- DIRECTIVE -
Retype nothing but the lines from the start of the material up to and including the line with "leaf_mesh('blossoms', *PET, p, np.cross(dd, unit(N))". Pictures don't belong in the copy.

↓

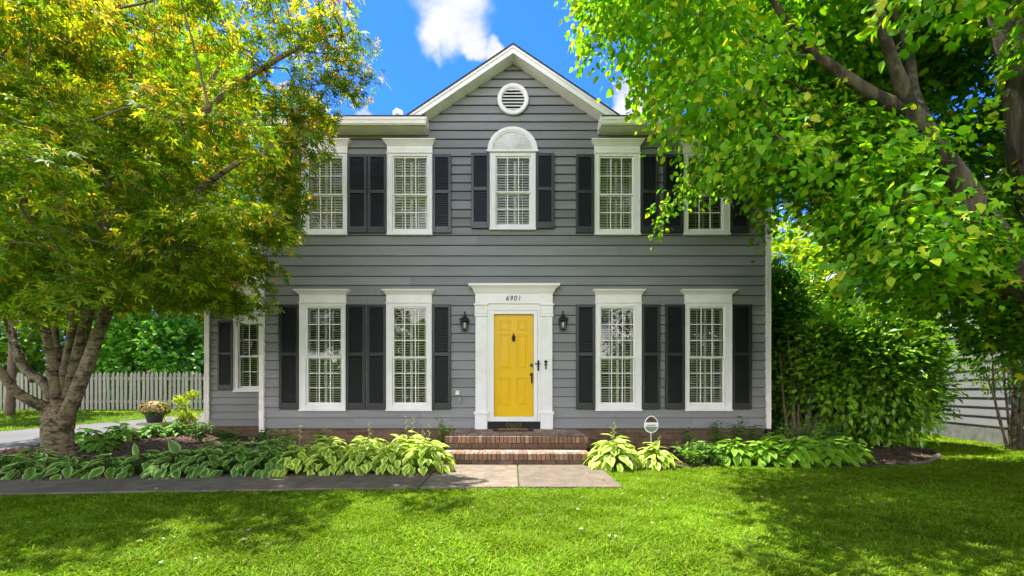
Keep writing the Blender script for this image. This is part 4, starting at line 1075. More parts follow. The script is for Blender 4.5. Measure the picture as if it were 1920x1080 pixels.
leaf_mesh('blossoms', *PET, p, np.cross(dd, unit(N)) + 1e-3, dd + unit(N) * .3, RNG.uniform(.04, .062, N), palette([(.72, .40, .20), (.70, .50, .30), (.58, .24, .08), (.78, .62, .42)], [3, 3, 2, 2], N, .1), M['petal'], fp)

# brick edging behind the mulch
ed = MB()
A = np.array([(-8.5, -.05), (-8.2, .9), (-7.9, 1.7), (-7.45, 2.45)]); n = 15
for k in range(n):
    t = k / n; q = np.array([np.interp(t * 3, range(4), A[:, j]) for j in (0, 1)]); q2 = np.array([np.interp((t + .9 / n) * 3, range(4), A[:, j]) for j in (0, 1)])
    dv = q2 - q; nv = np.array([-dv[1], dv[0]]) / np.linalg.norm(dv) * .05; z = float(terrain(*q))
    c = random.choice(BR); ed.setcol(c)
    ed.add([(*(q - nv), z - .03), (*(q2 - nv), z - .03), (*(q2 + nv), z - .03), (*(q + nv), z - .03), (*(q - nv), z + .09), (*(q2 - nv), z + .085), (*(q2 + nv), z + .085), (*(q + nv), z + .09)], [(4, 5, 6, 7), (0, 1, 5, 4), (1, 2, 6, 5), (2, 3, 7, 6), (3, 0, 4, 7)])
tag(ed.build('brick_edging', M['brick'], bevel=.006), 'low reddish brick edging along the mulch by the driveway', 'edging')
ed = MB(); A = np.array([(5.9, -2.02), (6.35, -1.82), (7.2, -1.15), (7.75, -.42), (7.62, .25)]); ts = np.linspace(0, 4, 24)
Q = np.c_[np.interp(ts, range(5), A[:, 0]), np.interp(ts, range(5), A[:, 1]), np.full(24, .03)]; ed.tube(Q, [.035] * 24, 6, 1, .1)
tag(ed.build('bed_edging', M['mortar'], smooth=True), 'dark curved edging round the mulch below the big shrub', 'edging')

# security sign on a stake
sx, sy = (1221 - CX) / FPX * 7.6, 7.6 - DIST; zc = EYE + (HORIZON - 795.5) / FPX * 7.6
sg = thing('yard_sign', 'egg shaped security yard sign with white rim on a thin stake', 'sign', (sx, sy, .02))
zc -= .02
def egg(s_, n=36): return [(s_ * .122 * math.cos(a) * (1 - .13 * math.sin(a)), zc + s_ * .148 * math.sin(a)) for a in (2 * math.pi * k / n for k in range(n))]
m_ = MB(); m_.tube([(0, .012, 0), (0, .012, zc + .05)], [.008, .008], 8, 1); m_.build('stake', M['cream'], sg)
m_ = MB(); m_.prism(egg(.97), -.008, .008); m_.build('sign_board', M['vinyl'], sg)
def clip(poly, z0, z1):
    out = []
    xs = [p for p in poly]
    zs = np.linspace(z0, z1, 12)
    def half(z):
        best = 0
        for (a, b), (c, d_) in zip(xs, xs[1:] + xs[:1]):
            if (b - z) * (d_ - z) <= 0 and b != d_: best = max(best, abs(a + (c - a) * (z - b) / (d_ - b)))
        return best
    return [(half(z), z) for z in zs] + [(-half(z), z) for z in zs[::-1]]
E = egg(.86)
for nm, a, b, mm in (('maroon_field', .032, .129, 'sign_red'), ('green_field', -.129, -.042, 'sign_green'), ('pale_band', -.041, .0, 'cream')):
    m_ = MB(); m_.prism(clip(E, zc + a, zc + b), -.0115, -.0085); m_.build(nm, M[mm], sg)
m_ = MB()
for k in range(7):
    x0 = -.07 + k * .021
    m_.box(x0, x0 + .006, -.0145, -.0118, zc - .035, zc - .006)
    if k % 2: m_.box(x0 + .006, x0 + .015, -.0145, -.0118, zc - .012, zc - .006)
    else: m_.box(x0 + .006, x0 + .014, -.0145, -.0118, zc - .024, zc - .018)
for zz, ww in ((.075, .05), (.092, .035)): m_.box(-ww, ww, -.0145, -.0118, zc + zz, zc + zz + .006)
m_.build('worn_lettering', M['sign_black'], sg)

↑

- OUTPUT BELOW -
Keep writing the Blender script for this image. This is part 4, starting at line 1075. More parts follow. The script is for Blender 4.5. Measure the picture as if it were 1920x1080 pixels.
leaf_mesh('blossoms', *PET, p, np.cross(dd, unit(N)) + 1e-3, dd + unit(N) * .3, RNG.uniform(.04, .062, N), palette([(.72, .40, .20), (.70, .50, .30), (.58, .24, .08), (.78, .62, .42)], [3, 3, 2, 2], N, .1), M['petal'], fp)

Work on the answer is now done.